非二元の世界と現象の世界の二つがあるという意味ではありません。二つの世界があるというなら、非二元ではなく、二元の世界になってしまいます。世界は一つであり、非二元です。では、現象の世界とは何なのかというと、私たちがマインドを通して見ている非二元の世界が現象の世界です。
そこにあるのは非二元の世界なのですが、私たちのマインドを通して見ると、現象の世界として現れているのです。非二元の世界は、私たちが見ることも体験することもできない世界です。それがどんな世界かと想像しても無駄な世界です。
仏教の唯識でも同じことを言います。唯識では、世界を認識するやり方には三通りあると説きます。詳しくは(三性説)を参照してください。簡単にいってしまうと、迷いの目で見る世界・縁起で見る世界・悟りの目で見る世界の三通りです。
迷いの目で見ている世界が現象の世界です。「『私』は実在する」「世界は実在である」という誤ったものの見方をしている世界であり、それが私たちが見ている世界です。そして、悟りの目で見る世界が非二元の世界(実在の世界)にあたるのですが、これは仏陀が見る世界であり、実際には見ることはできません。
ここで重要なことは、私たちが非二元の世界を見ることはできないということです。それができると主張する人たちは、エンライトメントある派であり、一瞥体験支持派です。このスタートラインでつまづくと、それを求めて終わりのない探求難民の旅が始まります。
そして私が時々違和感を感じる表現に、純粋意識という表現があります。書き手の方はおそらく、非二元の世界に広がる意識を純粋意識と呼び、現象の世界にある意識を単に意識と呼んでいると思われます。それはそれで、その使い分けを理解している人には問題はないのですが、それをはっきり理解していない人が読むと、普通の意識と純粋意識と二つの意識があるという誤解を生みます。そしてまた、それを手に入れなければならいないと思い始めます。
意識に二つの意識があるわけではなく、一つの意識です。私たちは純粋意識そのものなのですが、体とマインドがある限りはそれを体験することはできません。その純粋意識が体とマインドを通して普通の意識として現れています。私は単に「意識」(アウエアネス)とした方がわかりやすいのではないかと思います。
もし、純粋意識と普通の意識があって、純粋意識を手に入れなければならないと思っているのなら、それは非二元ではなく、二つの意識があることになります。
「森羅万象、あまねく宇宙の果てまで純粋意識が広がっている」。あるいは、「私たちは純粋意識の中にいる」「私たちは純粋意識である」という表現は可能です。でも、かえってわかりずらくしているような気がします。ただ単にアウエアネス(意識)と呼んだ方がいいような気がします。まあ、そもそも非二元の用語に統一されたものはないので、純粋意識と呼ぼうが意識と呼ぼうが、本質をわかっていればいいだけの話なのですが、どうも違和感を感じます。

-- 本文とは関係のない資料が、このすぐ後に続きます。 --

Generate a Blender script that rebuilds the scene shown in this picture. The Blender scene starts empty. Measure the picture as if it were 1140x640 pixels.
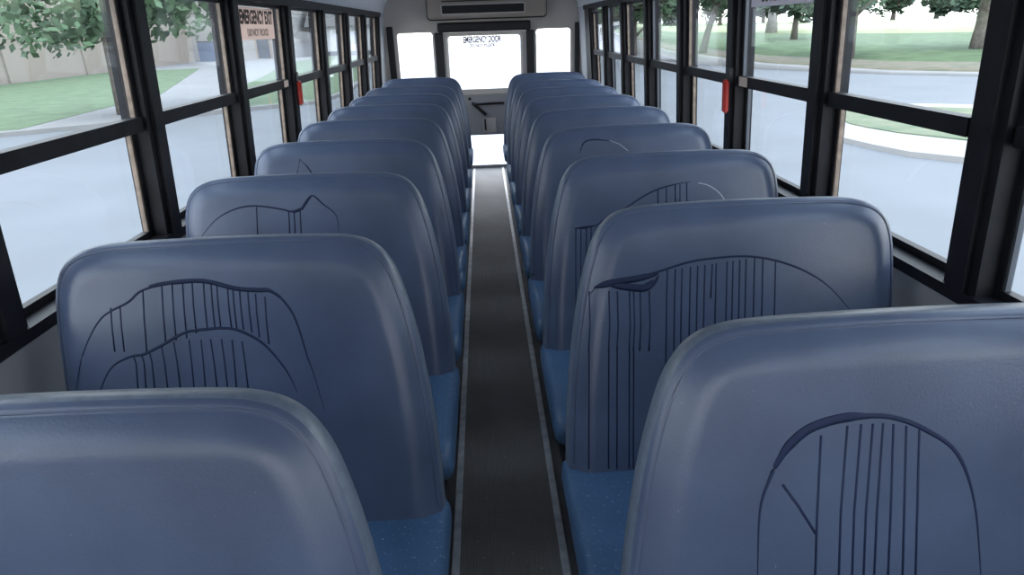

私たちは現象の世界(顕現の世界)を見ています。そこには体もマインドもあるように見え、私もいるように見えます。私たちが持っている唯一の武器(道具)は体(五感)とマインドだけです。それを通してしか世界を見ることはできないのです。でも、実際にはそれは実体のないものであり、そこには何もない、あるいは、他には何もない一つのものだけがあるというのが非二元の教えです。それを純粋意識と呼ぼうが、アウエアネス、知性エネルギー、アートマン、ブラフマン、私は在る、神、何と呼ぼうがそれなのです。